“I have seen many scientific reports in my time, but nothing like this. Today’s IPCC report is an atlas of human suffering and a damning indictment of failed climate leadership. With fact upon fact, this report reveals how people and the planet are getting clobbered by climate change.” – United Nations General Secretary António Guterrez
On 28th February the IPCC released Working Group 2, the Sixth Assessment Report. Several Snowchange authors, including Indigenous contributing authors, worked for five years to accomplish this. Snowchange has also released a full documentary from the Indigenous knowledge from the Arctic to accompany these remarkable results.
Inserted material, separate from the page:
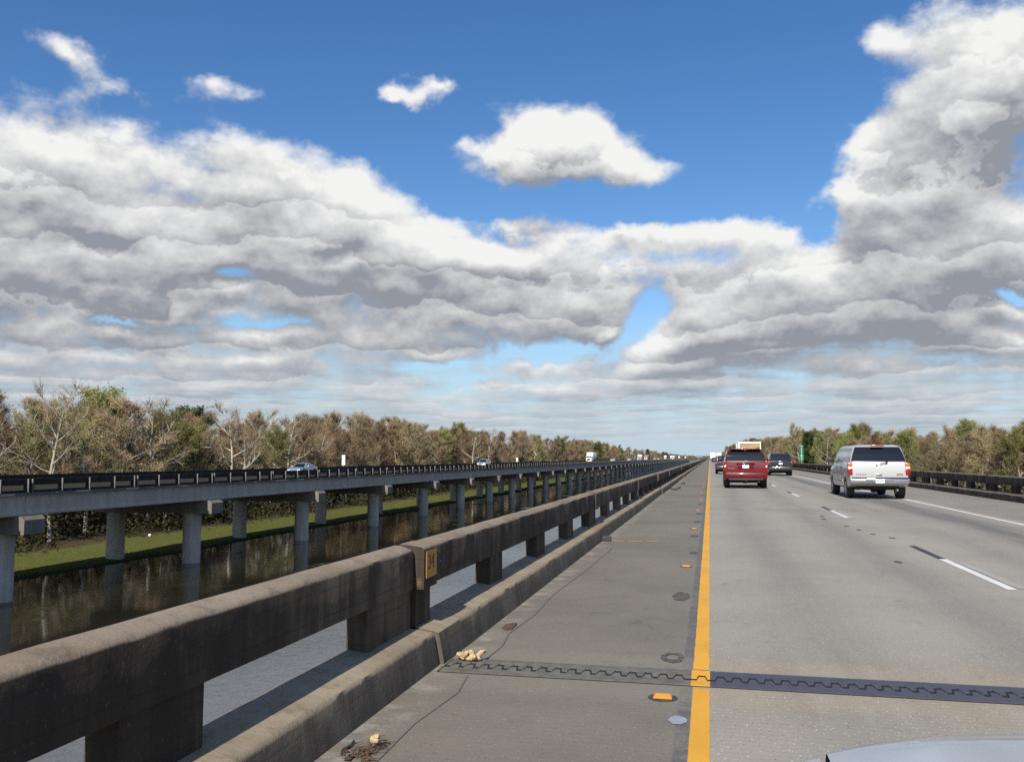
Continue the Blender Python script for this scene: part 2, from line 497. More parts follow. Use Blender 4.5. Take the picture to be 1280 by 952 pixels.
def road_build(t, b):
    p = world_pos(t)
    x, y, z = t.sep(p)
    wob = t.noise(t.vm('MULTIPLY', p, (0.6, 0.05, 1)), 1.0, 3, 0.5)
    xw = t.m('MULTIPLY_ADD', t.m('SUBTRACT', wob, 0.5), 0.5, x)
    n_big = t.noise(p, 0.45, 7, 0.66)
    n_long = t.noise(t.vm('MULTIPLY', p, (2.2, 0.12, 1)), 1.0, 5, 0.6)
    n_med = t.noise(p, 7.0, 5, 0.65)
    n_fine = t.noise(p, 95.0, 3, 0.7)
    vo = t.new('ShaderNodeTexVoronoi'); t.put(vo.inputs['Vector'], p); vo.inputs['Scale'].default_value = 62.0
    lane = t.ramp(x, -0.142, -0.132)
    c_sh = t.mix(t.ramp(n_big, 0.3, 0.7), rgb(0.192, 0.168, 0.131), rgb(0.145, 0.128, 0.102))
    c_ln = t.mix(t.ramp(n_big, 0.3, 0.7), rgb(0.325, 0.293, 0.238), rgb(0.272, 0.248, 0.207))
    # dark travelled wheel paths
    def path(x0, w):
        return t.m('EXPONENT', t.m('MULTIPLY', t.m('POWER', t.m('DIVIDE', t.m('SUBTRACT', xw, x0), w), 2.0), -1.0))
    wp = t.m('MULTIPLY', path(0.85, 0.42), 0.35)
    wp = t.m('ADD', wp, t.m('MULTIPLY', path(2.45, 0.45), 0.40))
    wp = t.m('ADD', wp, t.m('MULTIPLY', path(4.35, 0.42), 0.30))
    wp = t.m('ADD', wp, t.m('MULTIPLY', path(5.75, 0.55), 1.1))
    wp = t.m('MULTIPLY', wp, t.ramp(n_long, 0.25, 0.65, 0.45, 1.1))
    c_ln = t.mix(t.m('MINIMUM', wp, 0.9), c_ln, rgb(0.128, 0.120, 0.108))
    # far shoulder
    c_ln = t.mix(t.ramp(x, 7.05, 7.2), c_ln, t.mix(t.ramp(n_big, 0.3, 0.7), rgb(0.255, 0.230, 0.192), rgb(0.205, 0.186, 0.158)))
    c = t.mix(lane, c_sh, c_ln)
    # strip of exposed aggregate along the sawn joint beside the yellow line
    seam = t.m('MULTIPLY', t.ramp(x, -0.225, -0.205), t.ramp(x, -0.142, -0.132, 1.0, 0.0))
    c = t.mix(t.m('MULTIPLY', seam, t.ramp(n_med, 0.35, 0.65, 0.2, 0.8)), c, rgb(0.085, 0.085, 0.09))
    # tan wear either side of the expansion joint and at the construction joints every 10.15 m
    ym = t.m('SUBTRACT', y, 6.2)
    dj = t.m('ABSOLUTE', ym)
    edge = t.m('MULTIPLY_ADD', t.m('SUBTRACT', n_med, 0.5), 0.5, dj)
    band = t.ramp(edge, 0.45, 0.75, 1.0, 0.0)
    c = t.mix(t.m('MULTIPLY', band, t.m('MULTIPLY_ADD', lane, 0.15, 0.45)), c, t.mix(lane, rgb(0.225, 0.200, 0.158), rgb(0.350, 0.300, 0.222)))
    rel = t.m('PINGPONG', t.m('ADD', y, 4 * 20.3 - 26.5), 10.15)
    rb = t.m('MULTIPLY', t.ramp(t.m('MULTIPLY_ADD', t.m('SUBTRACT', n_big, 0.5), 1.4, rel), 0.2, 1.3, 1.0, 0.0), t.ramp(n_long, 0.3, 0.7))
    c = t.mix(t.m('MULTIPLY', rb, t.m('MULTIPLY', lane, 0.55)), c, rgb(0.235, 0.180, 0.130))
    # bleached run along the foot of the kerb
    kerb = t.m('MULTIPLY', t.ramp(t.m('MULTIPLY_ADD', t.m('SUBTRACT', n_med, 0.5), 0.35, x), -1.86, -1.66, 1.0, 0.0), t.ramp(t.noise(p, 3.1, 6, 0.7), 0.44, 0.62))
    c = t.mix(t.m('MULTIPLY', kerb, 0.75), c, rgb(0.30, 0.28, 0.24))
    # oil blotches, scuffs, cracks
    blot = t.ramp(t.noise(t.vm('MULTIPLY', p, (1.6, 0.8, 1)), 0.9, 6, 0.68), 0.60, 0.74)
    c = t.mix(t.m('MULTIPLY', blot, 0.5), c, rgb(0.10, 0.096, 0.088))
    sc = t.ramp(t.noise(t.vm('MULTIPLY', p, (2.0, 7.0, 1)), 1.7, 4, 0.6), 0.70, 0.76)
    c = t.mix(t.m('MULTIPLY', sc, 0.4), c, rgb(0.34, 0.33, 0.31))
    # hairline cracks and the grooves of transverse tining
    cr = t.new('ShaderNodeTexVoronoi', feature='DISTANCE_TO_EDGE'); t.put(cr.inputs['Vector'], t.vm('ADD', p, t.vm('MULTIPLY', t.noise(p, 1.5, 5, 0.7, out=1), (0.9, 0.9, 0)))); cr.inputs['Scale'].default_value = 0.33
    crack = t.m('MULTIPLY', t.ramp(cr.outputs['Distance'], 0.0015, 0.005, 1.0, 0.0), t.ramp(n_big, 0.50, 0.60))
    c = t.mix(t.m('MULTIPLY', crack, 0.55), c, rgb(0.07, 0.065, 0.058))
    tine = t.m('SINE', t.m('MULTIPLY', t.m('ADD', y, t.m('MULTIPLY', n_med, 0.03)), 92.0))
    c = t.mix(t.m('MULTIPLY', t.ramp(tine, 0.3, 1.0), 0.10), c, rgb(0.09, 0.085, 0.075))
    spat = t.ramp(t.noise(p, 1.05, 7, 0.72), 0.58, 0.70)
    c = t.mix(t.m('MULTIPLY', spat, 0.48), c, t.mix(lane, rgb(0.10, 0.092, 0.078), rgb(0.20, 0.185, 0.158)))
    # aggregate grain
    gr = t.m('MULTIPLY_ADD', lane, 0.28, 0.16)
    c = t.mix(t.m('MULTIPLY', t.ramp(n_fine, 0.55, 0.75), gr), c, rgb(0.42, 0.40, 0.36))
    c = t.mix(t.m('MULTIPLY', t.ramp(n_fine, 0.48, 0.28), gr), c, rgb(0.07, 0.066, 0.06))
    pick = t.m('GREATER_THAN', t.sep(vo.outputs['Color'])[0], 0.90)
    pk2 = t.m('LESS_THAN', t.sep(vo.outputs['Color'])[0], 0.06)
    inside = t.ramp(vo.outputs['Distance'], 0.25, 0.45, 1.0, 0.0)
    c = t.mix(t.m('MULTIPLY', t.m('MULTIPLY', pick, inside), t.m('MULTIPLY_ADD', lane, 0.5, 0.2)), c, rgb(0.52, 0.50, 0.46))
    c = t.mix(t.m('MULTIPLY', t.m('MULTIPLY', pk2, inside), 0.6), c, rgb(0.06, 0.055, 0.05))
    t.put(b.inputs['Base Color'], c)
    bump(t, b, t.m('ADD', n_fine, t.m('MULTIPLY', n_med, 0.5)), 0.25, 0.004)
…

This has included for example Indigenous leaders such Skolt Sámi Pauliina Feodoroff, Wendat scholar Miguel Sioui as well as science staff including Brie Van Dam, Tero Mustonen, Anna Laine and others.
The IPCC report can be accessed here.
Additionally Snowchange developed, for the first time, an associated global Yearbook of Indigenous knowledge that was used in the Assessment to allow direct Indigenous knowledge, wisdom and priorities, it can be accessed here.
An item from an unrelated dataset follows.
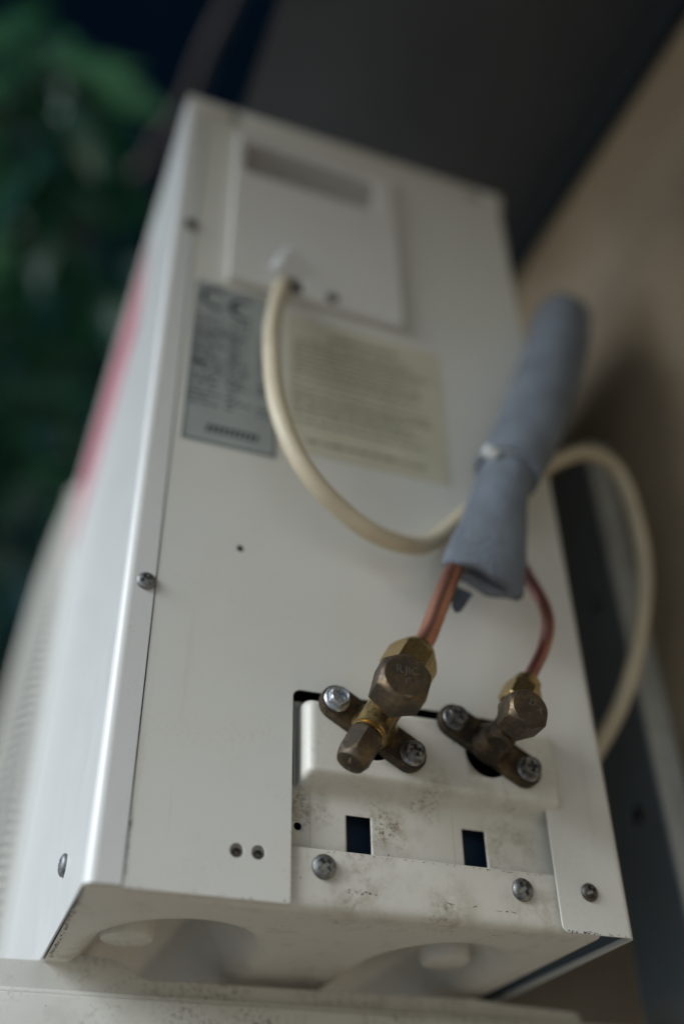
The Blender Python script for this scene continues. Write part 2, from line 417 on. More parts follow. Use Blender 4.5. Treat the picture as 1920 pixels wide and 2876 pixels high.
# side panel: cut away round the valves, rounded back edge, returned along the back
cut_l, cut_r, cut_t = 0.0842, 0.2122, 0.0978
outer = round_poly([(0.0153, 0.0, 0.001), (cut_l, -0.0003, 0.0012), (cut_l, cut_t, 0.004), (cut_r, cut_t+0.0005, 0.004), (cut_r, -0.0012, 0.0035), (0.2465, -0.0012, 0),
                    (0.2465, 0.5425, 0), (0.0153, 0.5425, 0.001)])
holes = [circle(0.0554, 0.1715, 0.0019, 16), circle(0.0604, 0.0193, 0.0030, 20), circle(0.0698, 0.0194, 0.0030, 20),
         circle(0.158, 0.133, 0.0016, 12)]
side = plate(outer, holes[:3]+[round_poly([(0.0405, 0.4765, 0), (0.1415, 0.4745, 0), (0.1415, 0.5165, 0), (0.0405, 0.5185, 0)]), circle(0.0798, 0.3768, 0.0076)], 0.0, 0.0009)
bprof = [(0.2465, 0.0)] + arc(0.2465, 0.0035, 0.0035, 270, 360)[1:] + [(0.25, 0.0040), (0.25, 0.0050), (0.25, 0.4), (0.25, UW-0.001)]
side = join(side, bent_sheet(bprof, -0.0012, 0.5425, -0.0009), angle=12)
sp = child('side_panel', side, 'paint', unit)
screw(0.2288, -0.0001, 0.0174, (0, -1, 0), 0.0042, 'screw_old', sp, 0.3, 'dark rusty screw by the lower back corner')
for hx in (0.0604, 0.0698):                                    # sheet of the pan shows behind the two round holes
    me = screw_mesh(0.0021, 0.0008, 0.0011); xform(me, axis_matrix((hx+0.0004, 0.0024, 0.0190), (0, -1, 0)))
    child('screw_tip', me, 'screw_old', sp)

# dark sheets coloured as the shade inside the casing
child('inner_shade_sheets', join(box(0.016, 0.235, 0.064, 0.066, 0.010, 0.53), box(0.016, 0.018, 0.004, 0.045, 0.028, 0.53), box(0.236, 0.238, 0.004, 0.045, 0.028, 0.53),
                          box(0.018, 0.236, 0.004, 0.045, 0.116, 0.118)), 'interior_shade', unit)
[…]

Lastly, co-funded by LUKE/ACAF, Snowchange-associated Skolt Sámi Pauliina Feodoroff has directed a full documentary of Arctic Indigenous Peoples and the context of climate change, “Life in the Cyclic World”.
This documentary film focuses on communities and Indigenous knowledge holders in the Arctic and positions the knowledge from the communities into an international frame. Containing never-before-seen footage from the communities and produced in part using participatory video methods the documentary highlights critically important, direct observations and messages from the changing North. The film is based on the Arctic Traditional Knowledge Compendium released in 2013, of the same name.